◆ **EXERCISE OBJECTIVE**
Reproduce each of the lines word for word.

* Begin MATERIAL PROVIDED *

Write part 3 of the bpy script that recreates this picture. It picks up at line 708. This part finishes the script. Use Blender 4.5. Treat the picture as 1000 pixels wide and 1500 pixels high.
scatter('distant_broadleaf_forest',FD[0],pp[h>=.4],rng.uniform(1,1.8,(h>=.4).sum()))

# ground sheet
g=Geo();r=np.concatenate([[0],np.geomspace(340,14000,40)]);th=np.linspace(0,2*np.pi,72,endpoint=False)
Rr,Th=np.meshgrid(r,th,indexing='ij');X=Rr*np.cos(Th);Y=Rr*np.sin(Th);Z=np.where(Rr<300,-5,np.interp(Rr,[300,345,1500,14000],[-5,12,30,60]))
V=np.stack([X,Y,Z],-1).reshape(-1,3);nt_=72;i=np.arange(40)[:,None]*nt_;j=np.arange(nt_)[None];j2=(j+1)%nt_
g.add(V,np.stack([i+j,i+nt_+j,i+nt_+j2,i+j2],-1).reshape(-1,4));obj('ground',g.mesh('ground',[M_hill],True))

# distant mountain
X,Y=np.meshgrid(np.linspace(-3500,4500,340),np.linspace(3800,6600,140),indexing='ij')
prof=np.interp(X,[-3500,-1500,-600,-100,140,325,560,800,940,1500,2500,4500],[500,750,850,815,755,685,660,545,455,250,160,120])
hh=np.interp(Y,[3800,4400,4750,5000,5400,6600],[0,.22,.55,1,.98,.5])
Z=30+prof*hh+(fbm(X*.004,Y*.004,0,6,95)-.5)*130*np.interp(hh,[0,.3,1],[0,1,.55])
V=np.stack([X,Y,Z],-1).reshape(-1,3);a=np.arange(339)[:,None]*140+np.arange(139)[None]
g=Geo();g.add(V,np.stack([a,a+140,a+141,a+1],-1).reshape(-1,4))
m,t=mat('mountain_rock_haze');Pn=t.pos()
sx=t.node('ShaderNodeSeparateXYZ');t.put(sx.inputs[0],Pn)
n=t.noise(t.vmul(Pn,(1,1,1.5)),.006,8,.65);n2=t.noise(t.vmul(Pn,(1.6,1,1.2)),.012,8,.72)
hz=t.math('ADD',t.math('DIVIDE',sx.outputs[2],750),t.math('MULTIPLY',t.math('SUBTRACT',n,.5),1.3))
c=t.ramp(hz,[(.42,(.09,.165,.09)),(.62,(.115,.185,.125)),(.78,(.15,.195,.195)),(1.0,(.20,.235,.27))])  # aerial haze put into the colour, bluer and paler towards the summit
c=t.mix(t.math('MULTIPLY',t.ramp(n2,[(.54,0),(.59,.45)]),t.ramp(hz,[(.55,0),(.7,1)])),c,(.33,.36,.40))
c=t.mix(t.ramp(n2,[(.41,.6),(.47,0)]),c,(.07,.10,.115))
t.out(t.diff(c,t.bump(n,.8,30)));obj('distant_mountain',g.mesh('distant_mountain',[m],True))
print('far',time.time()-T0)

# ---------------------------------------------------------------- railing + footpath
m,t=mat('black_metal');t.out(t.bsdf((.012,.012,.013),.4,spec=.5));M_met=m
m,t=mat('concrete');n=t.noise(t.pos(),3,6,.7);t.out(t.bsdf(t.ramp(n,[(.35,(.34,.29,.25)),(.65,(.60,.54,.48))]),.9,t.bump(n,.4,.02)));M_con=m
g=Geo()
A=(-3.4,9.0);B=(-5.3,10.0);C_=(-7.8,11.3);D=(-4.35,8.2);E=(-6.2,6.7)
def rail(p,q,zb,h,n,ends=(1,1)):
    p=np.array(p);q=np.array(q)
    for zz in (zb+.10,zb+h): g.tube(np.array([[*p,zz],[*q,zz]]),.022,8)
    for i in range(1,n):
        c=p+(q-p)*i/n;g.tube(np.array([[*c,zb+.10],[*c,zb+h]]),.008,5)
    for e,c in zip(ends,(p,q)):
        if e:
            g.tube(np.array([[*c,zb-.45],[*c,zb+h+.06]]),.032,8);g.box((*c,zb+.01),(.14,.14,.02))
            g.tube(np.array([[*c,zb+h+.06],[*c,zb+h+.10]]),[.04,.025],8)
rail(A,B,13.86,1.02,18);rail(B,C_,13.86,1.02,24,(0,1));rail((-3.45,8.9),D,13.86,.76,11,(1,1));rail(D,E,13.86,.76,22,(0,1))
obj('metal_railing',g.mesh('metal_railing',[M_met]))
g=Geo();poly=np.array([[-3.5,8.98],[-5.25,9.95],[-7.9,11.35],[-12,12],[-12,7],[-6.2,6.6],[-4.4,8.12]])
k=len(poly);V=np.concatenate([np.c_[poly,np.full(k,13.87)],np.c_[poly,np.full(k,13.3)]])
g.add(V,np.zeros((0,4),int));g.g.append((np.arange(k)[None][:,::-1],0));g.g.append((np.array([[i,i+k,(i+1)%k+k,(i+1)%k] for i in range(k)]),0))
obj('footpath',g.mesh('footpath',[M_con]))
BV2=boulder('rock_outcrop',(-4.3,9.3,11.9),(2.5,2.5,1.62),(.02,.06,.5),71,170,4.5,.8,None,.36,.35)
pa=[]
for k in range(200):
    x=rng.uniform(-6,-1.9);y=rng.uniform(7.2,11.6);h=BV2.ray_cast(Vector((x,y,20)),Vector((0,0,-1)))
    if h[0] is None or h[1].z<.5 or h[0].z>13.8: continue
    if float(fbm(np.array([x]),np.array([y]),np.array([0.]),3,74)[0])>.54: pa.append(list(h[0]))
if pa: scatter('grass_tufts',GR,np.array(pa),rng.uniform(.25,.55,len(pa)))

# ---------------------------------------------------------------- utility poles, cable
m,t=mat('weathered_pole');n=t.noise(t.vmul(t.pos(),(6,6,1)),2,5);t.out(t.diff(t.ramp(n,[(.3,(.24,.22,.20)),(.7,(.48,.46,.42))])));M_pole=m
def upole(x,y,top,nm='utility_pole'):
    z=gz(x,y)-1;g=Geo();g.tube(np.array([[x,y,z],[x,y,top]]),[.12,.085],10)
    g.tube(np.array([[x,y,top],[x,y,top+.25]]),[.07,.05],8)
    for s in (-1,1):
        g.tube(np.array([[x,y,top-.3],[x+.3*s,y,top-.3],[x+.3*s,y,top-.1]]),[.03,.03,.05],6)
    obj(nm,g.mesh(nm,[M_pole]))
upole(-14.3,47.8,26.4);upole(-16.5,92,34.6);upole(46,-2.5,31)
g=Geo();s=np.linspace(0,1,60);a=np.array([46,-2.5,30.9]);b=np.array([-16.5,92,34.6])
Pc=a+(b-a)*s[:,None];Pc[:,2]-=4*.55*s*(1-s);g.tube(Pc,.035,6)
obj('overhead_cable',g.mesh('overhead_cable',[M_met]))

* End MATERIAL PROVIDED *

◆ **RESULT**
Write part 3 of the bpy script that recreates this picture. It picks up at line 708. This part finishes the script. Use Blender 4.5. Treat the picture as 1000 pixels wide and 1500 pixels high.
scatter('distant_broadleaf_forest',FD[0],pp[h>=.4],rng.uniform(1,1.8,(h>=.4).sum()))

# ground sheet
g=Geo();r=np.concatenate([[0],np.geomspace(340,14000,40)]);th=np.linspace(0,2*np.pi,72,endpoint=False)
Rr,Th=np.meshgrid(r,th,indexing='ij');X=Rr*np.cos(Th);Y=Rr*np.sin(Th);Z=np.where(Rr<300,-5,np.interp(Rr,[300,345,1500,14000],[-5,12,30,60]))
V=np.stack([X,Y,Z],-1).reshape(-1,3);nt_=72;i=np.arange(40)[:,None]*nt_;j=np.arange(nt_)[None];j2=(j+1)%nt_
g.add(V,np.stack([i+j,i+nt_+j,i+nt_+j2,i+j2],-1).reshape(-1,4));obj('ground',g.mesh('ground',[M_hill],True))

# distant mountain
X,Y=np.meshgrid(np.linspace(-3500,4500,340),np.linspace(3800,6600,140),indexing='ij')
prof=np.interp(X,[-3500,-1500,-600,-100,140,325,560,800,940,1500,2500,4500],[500,750,850,815,755,685,660,545,455,250,160,120])
hh=np.interp(Y,[3800,4400,4750,5000,5400,6600],[0,.22,.55,1,.98,.5])
Z=30+prof*hh+(fbm(X*.004,Y*.004,0,6,95)-.5)*130*np.interp(hh,[0,.3,1],[0,1,.55])
V=np.stack([X,Y,Z],-1).reshape(-1,3);a=np.arange(339)[:,None]*140+np.arange(139)[None]
g=Geo();g.add(V,np.stack([a,a+140,a+141,a+1],-1).reshape(-1,4))
m,t=mat('mountain_rock_haze');Pn=t.pos()
sx=t.node('ShaderNodeSeparateXYZ');t.put(sx.inputs[0],Pn)
n=t.noise(t.vmul(Pn,(1,1,1.5)),.006,8,.65);n2=t.noise(t.vmul(Pn,(1.6,1,1.2)),.012,8,.72)
hz=t.math('ADD',t.math('DIVIDE',sx.outputs[2],750),t.math('MULTIPLY',t.math('SUBTRACT',n,.5),1.3))
c=t.ramp(hz,[(.42,(.09,.165,.09)),(.62,(.115,.185,.125)),(.78,(.15,.195,.195)),(1.0,(.20,.235,.27))])  # aerial haze put into the colour, bluer and paler towards the summit
c=t.mix(t.math('MULTIPLY',t.ramp(n2,[(.54,0),(.59,.45)]),t.ramp(hz,[(.55,0),(.7,1)])),c,(.33,.36,.40))
c=t.mix(t.ramp(n2,[(.41,.6),(.47,0)]),c,(.07,.10,.115))
t.out(t.diff(c,t.bump(n,.8,30)));obj('distant_mountain',g.mesh('distant_mountain',[m],True))
print('far',time.time()-T0)

# ---------------------------------------------------------------- railing + footpath
m,t=mat('black_metal');t.out(t.bsdf((.012,.012,.013),.4,spec=.5));M_met=m
m,t=mat('concrete');n=t.noise(t.pos(),3,6,.7);t.out(t.bsdf(t.ramp(n,[(.35,(.34,.29,.25)),(.65,(.60,.54,.48))]),.9,t.bump(n,.4,.02)));M_con=m
g=Geo()
A=(-3.4,9.0);B=(-5.3,10.0);C_=(-7.8,11.3);D=(-4.35,8.2);E=(-6.2,6.7)
def rail(p,q,zb,h,n,ends=(1,1)):
    p=np.array(p);q=np.array(q)
    for zz in (zb+.10,zb+h): g.tube(np.array([[*p,zz],[*q,zz]]),.022,8)
    for i in range(1,n):
        c=p+(q-p)*i/n;g.tube(np.array([[*c,zb+.10],[*c,zb+h]]),.008,5)
    for e,c in zip(ends,(p,q)):
        if e:
            g.tube(np.array([[*c,zb-.45],[*c,zb+h+.06]]),.032,8);g.box((*c,zb+.01),(.14,.14,.02))
            g.tube(np.array([[*c,zb+h+.06],[*c,zb+h+.10]]),[.04,.025],8)
rail(A,B,13.86,1.02,18);rail(B,C_,13.86,1.02,24,(0,1));rail((-3.45,8.9),D,13.86,.76,11,(1,1));rail(D,E,13.86,.76,22,(0,1))
obj('metal_railing',g.mesh('metal_railing',[M_met]))
g=Geo();poly=np.array([[-3.5,8.98],[-5.25,9.95],[-7.9,11.35],[-12,12],[-12,7],[-6.2,6.6],[-4.4,8.12]])
k=len(poly);V=np.concatenate([np.c_[poly,np.full(k,13.87)],np.c_[poly,np.full(k,13.3)]])
g.add(V,np.zeros((0,4),int));g.g.append((np.arange(k)[None][:,::-1],0));g.g.append((np.array([[i,i+k,(i+1)%k+k,(i+1)%k] for i in range(k)]),0))
obj('footpath',g.mesh('footpath',[M_con]))
BV2=boulder('rock_outcrop',(-4.3,9.3,11.9),(2.5,2.5,1.62),(.02,.06,.5),71,170,4.5,.8,None,.36,.35)
pa=[]
for k in range(200):
    x=rng.uniform(-6,-1.9);y=rng.uniform(7.2,11.6);h=BV2.ray_cast(Vector((x,y,20)),Vector((0,0,-1)))
    if h[0] is None or h[1].z<.5 or h[0].z>13.8: continue
    if float(fbm(np.array([x]),np.array([y]),np.array([0.]),3,74)[0])>.54: pa.append(list(h[0]))
if pa: scatter('grass_tufts',GR,np.array(pa),rng.uniform(.25,.55,len(pa)))

# ---------------------------------------------------------------- utility poles, cable
m,t=mat('weathered_pole');n=t.noise(t.vmul(t.pos(),(6,6,1)),2,5);t.out(t.diff(t.ramp(n,[(.3,(.24,.22,.20)),(.7,(.48,.46,.42))])));M_pole=m
def upole(x,y,top,nm='utility_pole'):
    z=gz(x,y)-1;g=Geo();g.tube(np.array([[x,y,z],[x,y,top]]),[.12,.085],10)
    g.tube(np.array([[x,y,top],[x,y,top+.25]]),[.07,.05],8)
    for s in (-1,1):
        g.tube(np.array([[x,y,top-.3],[x+.3*s,y,top-.3],[x+.3*s,y,top-.1]]),[.03,.03,.05],6)
    obj(nm,g.mesh(nm,[M_pole]))
upole(-14.3,47.8,26.4);upole(-16.5,92,34.6);upole(46,-2.5,31)
g=Geo();s=np.linspace(0,1,60);a=np.array([46,-2.5,30.9]);b=np.array([-16.5,92,34.6])
Pc=a+(b-a)*s[:,None];Pc[:,2]-=4*.55*s*(1-s);g.tube(Pc,.035,6)
obj('overhead_cable',g.mesh('overhead_cable',[M_met]))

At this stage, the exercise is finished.